Greek default concerns weigh on the euro


The euro continued to tumble and safe havens gained with the USD stronger against its G10 counterparts with the exception of the JPY which also firmed on haven flows. EUR/USD fell to its lowest since February and EUR/JPY dropped to the lowest level since 2001 as the European debt crisis was escalated by reports that German officials are preparing for the scenario of a possible Greek default. Despite new austerity measures by Greece to cut state wages and increase tax revenue, Greek 10-year yield spreads continued to widen to record levels with the Greek yields at record highs while the German 10-year yields fell to record lows of around 1.71%. Credit default swaps in France, Belgium, Italy and Spain rose to records highlighting the market’s increasing concern of the situation in Europe.

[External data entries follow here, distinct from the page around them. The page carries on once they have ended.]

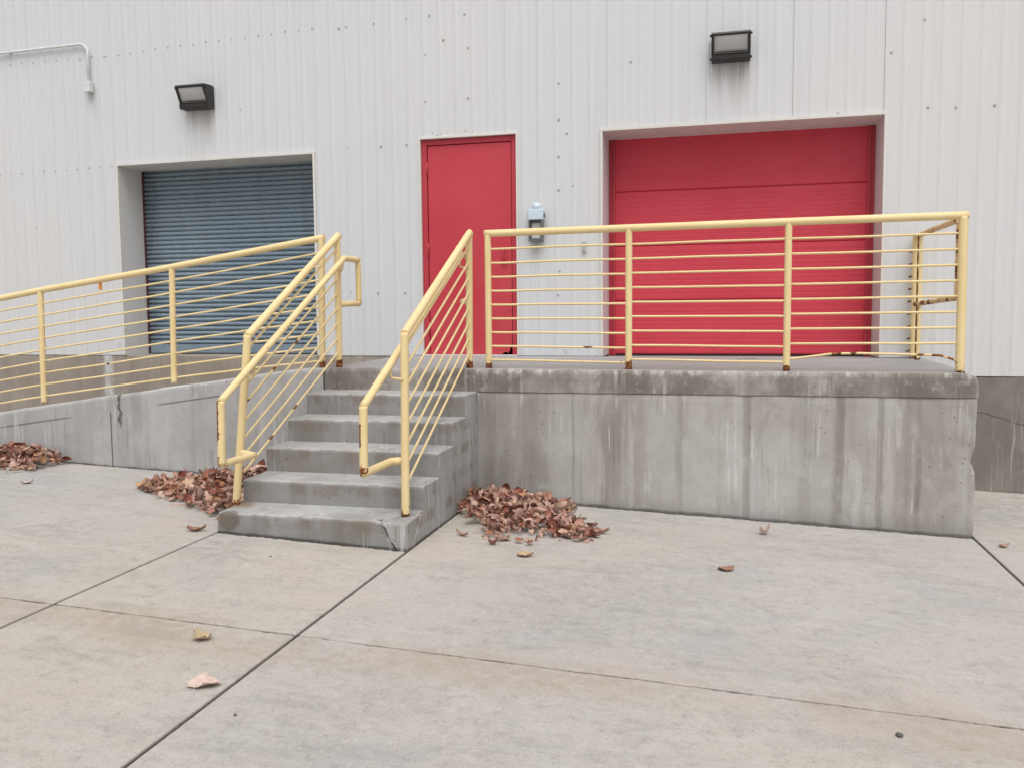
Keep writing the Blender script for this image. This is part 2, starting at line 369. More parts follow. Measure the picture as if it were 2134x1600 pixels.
MAT['gap'] = flat('dark_gap', (0.02, 0.015, 0.015), 0.8)
MAT['redgap'] = flat('dark_red_gap', (0.075, 0.006, 0.01), 0.8)
MAT['black'] = flat('bronze_black_metal', (0.028, 0.026, 0.027), 0.45, 0.0, 0.4, 0.2)
MAT['screw'] = flat('grey_screw', (0.42, 0.42, 0.42), 0.5)
MAT['pipe'] = flat('white_conduit_paint', (0.66, 0.67, 0.66), 0.45)
MAT['palebox'] = flat('pale_blue_plastic', (0.58, 0.68, 0.76), 0.4)
MAT['greybox'] = flat('dark_grey_plastic', (0.12, 0.125, 0.125), 0.35, 0.0, 0.5)
MAT['midgrey'] = flat('grey_plate', (0.42, 0.43, 0.42), 0.4)
MAT['label'] = flat('pale_label', (0.6, 0.6, 0.6), 0.5)
MAT['orange'] = flat('orange_plastic', (0.72, 0.26, 0.05), 0.5)
MAT['paper'] = flat('white_paper', (0.72, 0.70, 0.69), 0.8)
MAT['stone'] = flat('dark_pebble', (0.09, 0.085, 0.08), 0.8)
MAT['roof'] = flat('grey_roof_metal', (0.35, 0.35, 0.35), 0.5)

def make_lens():
    t = NT('prismatic_lamp_glass')
    x, y, z = t.xyz()
    w = t.math('SINE', t.math('MULTIPLY', x, 420.0))
    c = t.mix(t.rng(z, -0.06, 0.08), (0.56, 0.60, 0.59), (0.46, 0.465, 0.455))
    t.bump(t.math('ADD', t.math('MULTIPLY', w, 0.3), t.noise(20, 2)), 0.25, 0.004)
    return t.done(c, 0.18, 0.0, 0.5)
MAT['lens'] = make_lens()

def make_leaf():
    t = NT('dry_leaf')
    oi = t.n('ShaderNodeObjectInfo')
    at = t.n('ShaderNodeAttribute'); at.attribute_name = 'tone'
    f = t.math('FRACT', t.math('ADD', oi.outputs['Random'], at.outputs['Fac']))
    q = t.n('ShaderNodeValToRGB'); t.L(f, q.inputs[0])
    e = q.color_ramp.elements
    e[0].position = 0; e[0].color = (0.15, 0.05, 0.03, 1)
    e[1].position = 1; e[1].color = (0.68, 0.51, 0.43, 1)
    for p, col in ((0.18, (0.22, 0.062, 0.04)), (0.36, (0.36, 0.165, 0.115)), (0.6, (0.54, 0.345, 0.265)), (0.74, (0.26, 0.07, 0.04)), (0.86, (0.50, 0.29, 0.14))):
        k = e.new(p); k.color = (*col, 1)
    c = t.mix(t.rng(t.noise(30, 4, 0.6), 0.35, 0.75, 0, 0.35), q.outputs[0], (0.2, 0.08, 0.055))
    g = t.n('ShaderNodeNewGeometry')
    c = t.mix(t.math('MULTIPLY', g.outputs['Backfacing'], 0.55), c, (0.52, 0.36, 0.30))
    t.bump(t.noise(60, 3), 0.3, 0.003)
    return t.done(c, 0.75, 0.0, 0.25)
MAT['leaf'] = make_leaf()
def leaf_colour(name, col, col2):
    t = NT(name)
    c = t.mix(t.rng(t.noise(45, 5, 0.65), 0.35, 0.7), col, col2)
    t.bump(t.noise(70, 3), 0.3, 0.003)
    return t.done(c, 0.75, 0.0, 0.25)

# ------------------------------------------------------------------ object helpers
def empty(name, loc, label=None, cat=None, group=None, kind=None):
    o = bpy.data.objects.new(name, None); C.objects.link(o)
    o.location = loc; o.empty_display_size = 0.1
    tag(o, label, cat, group, kind)
    return o
def tag(o, label=None, cat=None, group=None, kind=None):
    if label: o['label'] = label
    if cat: o['category'] = cat
    if group: o['group'] = group
    if kind: o['kind'] = kind
    return o
def adopt(o, parent):
    # keep world coordinates: every thing here sits unrotated and carries its world location
    o.parent = parent
    o.matrix_parent_inverse = Matrix.Translation(-parent.location)
def obj(name, bm, mat, parent=None, smooth=False, label=None, mats=None):
    me = bpy.data.meshes.new(name)
    bm.normal_update(); bm.to_mesh(me); bm.free()
    for m in (mats or [mat]): me.materials.append(m)
    if smooth:
        for p in me.polygons: p.use_smooth = True
    o = bpy.data.objects.new(name, me); C.objects.link(o)
    if parent is not None: adopt(o, parent)
    if label: o['label'] = label
    return o
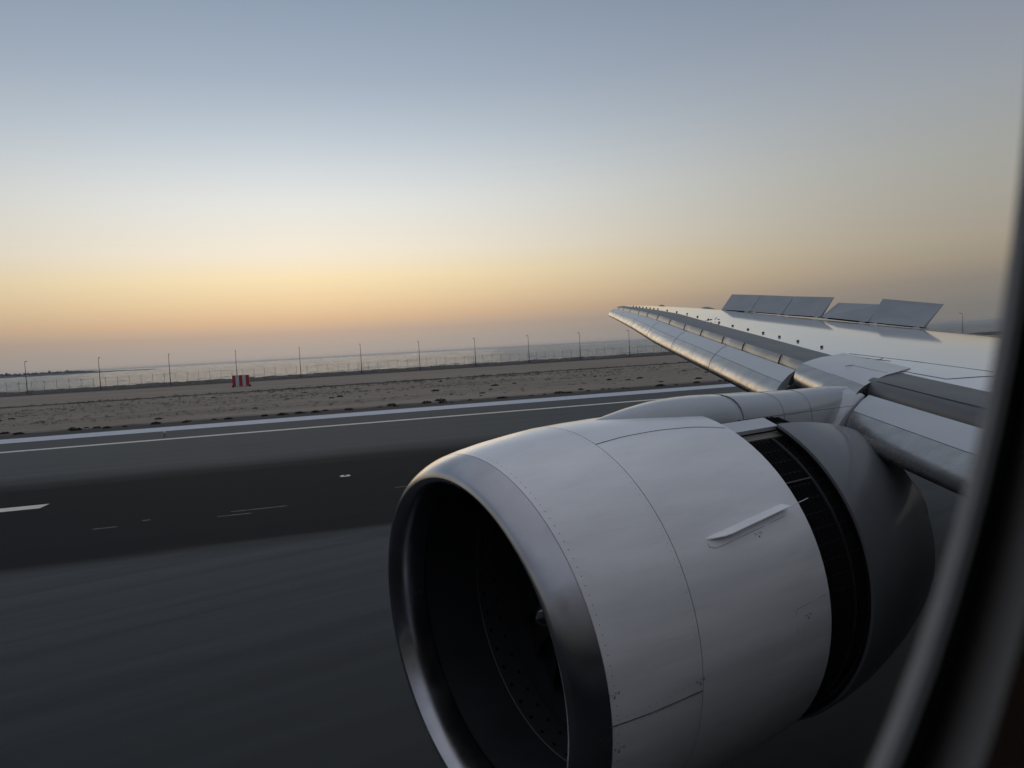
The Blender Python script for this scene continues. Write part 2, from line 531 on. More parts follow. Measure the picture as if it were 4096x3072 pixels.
for i in range(1100):
    t = random.random()
    az = -14 + 18.2 * t ** .9
    if az > 4.0: continue
    d = 2150 + 350 * (az + 14) / 23.2 + random.uniform(40, 180)
    base = az_pt(az, d, 2.2)
    s_ = random.uniform(.8, 2.0) * (1.0 if random.random() < .9 else 1.5)
    s_ *= 1.6; hh = s_ * random.uniform(1.1, 2.2)
    if az > 2.5: hh *= (4.2 - az) / 1.7; s_ *= .8
    nseg = 7
    ring = []
    for L, (rr, zz) in enumerate(((.3, 0), (.9, .25), (1, .55), (.7, .85), (.25, 1.05))):
        ring.append([base + Vector((math.cos(k * 2 * math.pi / nseg) * s_ * rr * random.uniform(.7, 1.2), math.sin(k * 2 * math.pi / nseg) * s_ * rr * random.uniform(.7, 1.2), zz * hh * random.uniform(.9, 1.1))) for k in range(nseg)])
    mb.grid(ring, closed=True)
tag(mb.build("treeline", M_leaf_far), "dark line of trees on the far spit of land", "trees", kind="stuff")

# ---------------------------------------------------------------- sea wall: a row of weathered blocks, one thing
M_block = mat("sea_wall_stone", (.36, .335, .30), .95, noise=((.8, .8, 2.0), .35, 6), bump=((3, 3, 3), .8, .15), spec=.1)
mb = MB()
u_ = -190
while u_ < 330:
    L = random.uniform(1.0, 2.6)
    h_ = random.uniform(.82, 1.06)
    dv = random.uniform(-.08, .08)
    bev = .08
    c0 = [G(u_ + .02, 226 + dv, .2), G(u_ + L - .03, 226 + dv + random.uniform(-.06, .06), .2), G(u_ + L - .03, 227.2, .2), G(u_ + .02, 227.2, .2)]
    cm = [Vector((p.x, p.y, .2 + h_ - bev * random.uniform(.6, 2))) for p in c0]
    cc = sum(c0, Vector()) / 4
    ct = [Vector((cc.x + (p.x - cc.x) * .93, cc.y + (p.y - cc.y) * .93, .2 + h_ + random.uniform(-.03, .04))) for p in c0]
    mb.grid([c0, cm, ct], closed=True)
    mb.poly(ct)
    u_ += L
wall = mb.build("sea_wall", M_block)
tag(wall, "low wall of weathered stone blocks along the shore", "wall")

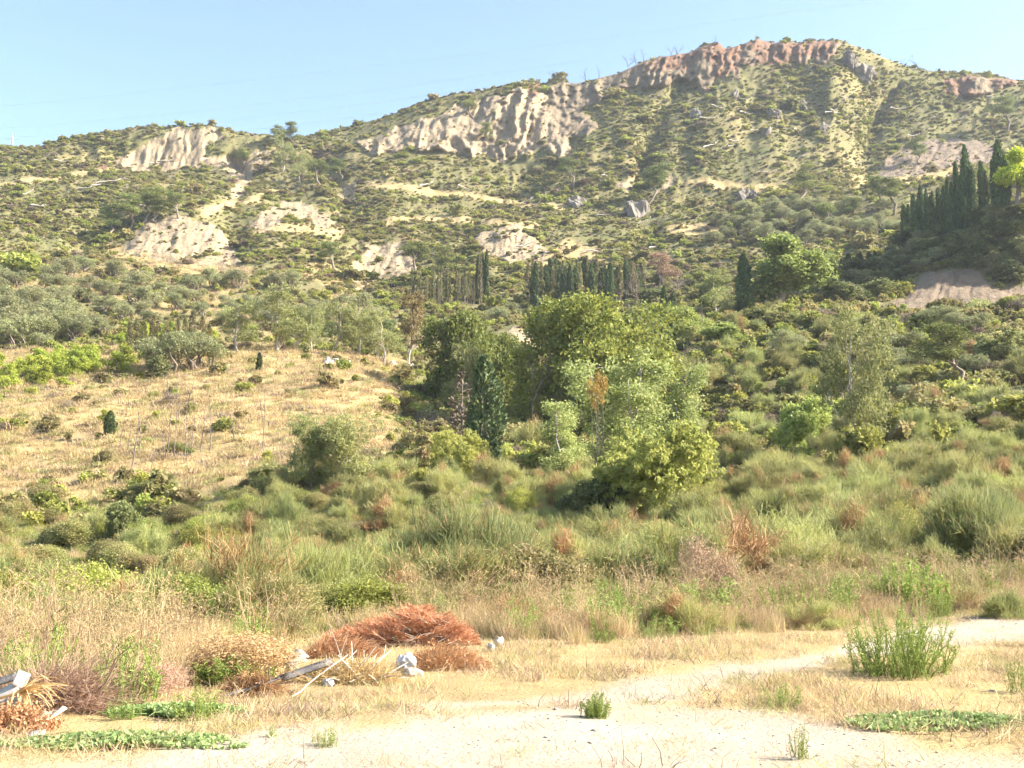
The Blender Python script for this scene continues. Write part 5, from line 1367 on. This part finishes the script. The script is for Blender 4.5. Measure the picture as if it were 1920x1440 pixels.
p0 = on(55, 1395, 0.02); plank('white_scrap', p0, p0 + np.array([0.12, 0.03, 0.01]), 0.1, 0.01, 'white', 'small white scrap on the bare ground below the pale boards', 'scrap', (0, -0.3, 1), 10)
frond('palm_frond', pl(38, 1298, -0.15), 'dry yellow palm frond drooping over the broken white furniture', 650)
p0 = on(1640, 1085); plank('white_board', lift(1650, 1062, p0[1]), lift(1678, 1048, p0[1] + 0.2), 0.07, 0.03, 'white', 'white slat poking out of the dry grass at the right', 'board', (0, -0.5, 0.9), 11)
for i, (u, v, w_, lb) in enumerate([(612, 684, 22, 'whitish rubble lump at the left end of the meadow top'), (650, 686, 16, 'small pale rubble lump beside the larger one on the meadow top'), (738, 688, 18, 'pale rubble lump near the dark bramble bank'), (772, 690, 14, 'last pale rubble lump near the broadleaf trees'), (628, 682, 14, 'rubble lump between the two others on the meadow top')]):
    proto('rub%d' % i, k_rock, 660 + i, 'snag', 0.6, 3)
    put('rub%d' % i, 'rubble', u, v, w_ * 0.6, w_, lb, 'rock')

# ------------------------------------------------------------------ overhead line
gp = Geo(); base = np.array(lift(20, 300, 640.0)); hgt = 30.0; topz = lift(20, 250, 640.0)[2]
b0 = topz - hgt
for sx in (-1, 1):
    for sy in (-1, 1):
        tube(gp, np.array([[sx * 2.4, sy * 2.4, b0], [sx * 0.5, sy * 0.5, topz - 3], [0, 0, topz]]), np.full(3, 0.13), 4)
for i in range(8):
    z0 = b0 + i * 3.4; z1 = z0 + 3.4
    w0 = np.interp(z0, [b0, topz], [2.4, 0.3]); w1 = np.interp(z1, [b0, topz], [2.4, 0.3])
    for sy in (-1, 1):
        tube(gp, np.array([[-w0, sy * w0, z0], [w1, sy * w1, z1]]), np.full(2, 0.09), 4); tube(gp, np.array([[w0, sy * w0, z0], [-w1, sy * w1, z1]]), np.full(2, 0.09), 4)
for dz in (4, 8):
    tube(gp, np.array([[-4, 0, topz - dz], [0, 0, topz - dz + 0.6], [4, 0, topz - dz]]), np.full(3, 0.12), 4)
o = obj('transmission_tower', gp.mesh('transmission_tower', M['steel'])); o.location = (base[0], base[1], 0)
tag(o, 'faint lattice transmission tower behind the left hilltop', 'tower')
for i, (a_, b_) in enumerate([((-60, 262), (1010, 150)), ((-60, 205), (1920, -40)), ((-60, 244), (1100, 112)), ((-60, 275), (720, 212)), ((1180, 110), (2000, 10))]):
    A = lift(a_[0], a_[1], 640); B_ = lift(b_[0], b_[1], 480 if i < 4 else 520)
    t_ = np.linspace(0, 1, 24)[:, None]; pth = A * (1 - t_) + B_ * t_; pth[:, 2] -= (4 * t_ * (1 - t_) * 4)[:, 0]
    gw = Geo(); tube(gw, pth, np.full(24, 0.035), 4)
    tag(obj('power_line', gw.mesh('power_line', M['steel'])), ['lowest long wire meeting the main cliff top', 'highest wire crossing the whole sky', 'second wire from the top on the left', 'short wire ending behind the ridge left of the cliff', 'wire right of the summit'][i] + ', faint against the sky', 'power line')

# ------------------------------------------------------------------ the air of a hot day
hz = bpy.data.materials.new('haze'); hz.use_nodes = True; N = hz.node_tree.nodes; N.clear()
pv = N.new('ShaderNodeVolumePrincipled'); pv.inputs['Color'].default_value = (0.82, 0.90, 1.0, 1); pv.inputs['Density'].default_value = 0.00014
pv.inputs['Anisotropy'].default_value = 0.2
ho = N.new('ShaderNodeOutputMaterial'); hz.node_tree.links.new(pv.outputs[0], ho.inputs['Volume'])
zlo = float(G[..., 2].min()) - 1.0; zhi = float(G[..., 2].max()) + 20
V = np.array([(x, y, z) for z in (zlo, zhi) for x, y in ((-2600, -70), (2600, -70), (2600, 2300), (-2600, 2300))], float)
Q = [(3, 2, 1, 0), (4, 5, 6, 7), (0, 1, 5, 4), (1, 2, 6, 5), (2, 3, 7, 6), (3, 0, 4, 7)]
tag(obj('haze', mesh_of('haze', V, np.array(Q), hz)), 'thin bright haze over the valley and the mountain', None, None, 'stuff')

# ------------------------------------------------------------------ few alike things in a row: say which one by its order from the left
from collections import defaultdict
same = defaultdict(list)
for o in C.objects:
    if o.parent is None and o.get('label') and o.get('category'): same[o['label']].append(o)
for lb, os_ in same.items():
    if 1 < len(os_) <= 20 and len(lb.split()) <= 12:
        for i, o in enumerate(sorted(os_, key=lambda q: q.location.x / max(q.location.y, 1.0))):
            o['label'] = lb + ', ' + ORD[i] + ' from the left'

The dovish tone recently taken by the ECB and governance concerns following Juergen Stark’s resignation from the ECB Executive Council added to pressures on the common currency.

The G7 meeting over the weekend lacked fresh news which was no help to risk sentiment. Global equity markets are trading notably lower with Asian indices closing deep in negative territory while European bourse are currently trading to the downside with Germany’s DAX currently lower by about -3.10%.

China’s trade balance figures released over the weekend fell by more than anticipated with the August surplus dropping to $17.76B from the previous $31.48B (exp. $24.60B). Australian July trade balance figures were released overnight and also showed a smaller than forecast surplus of 1826M (cons. 1900M prior 1817M).

There are no economic releases of note today. FOMC voting member Fisher will speak on monetary policy later today at 1600ET.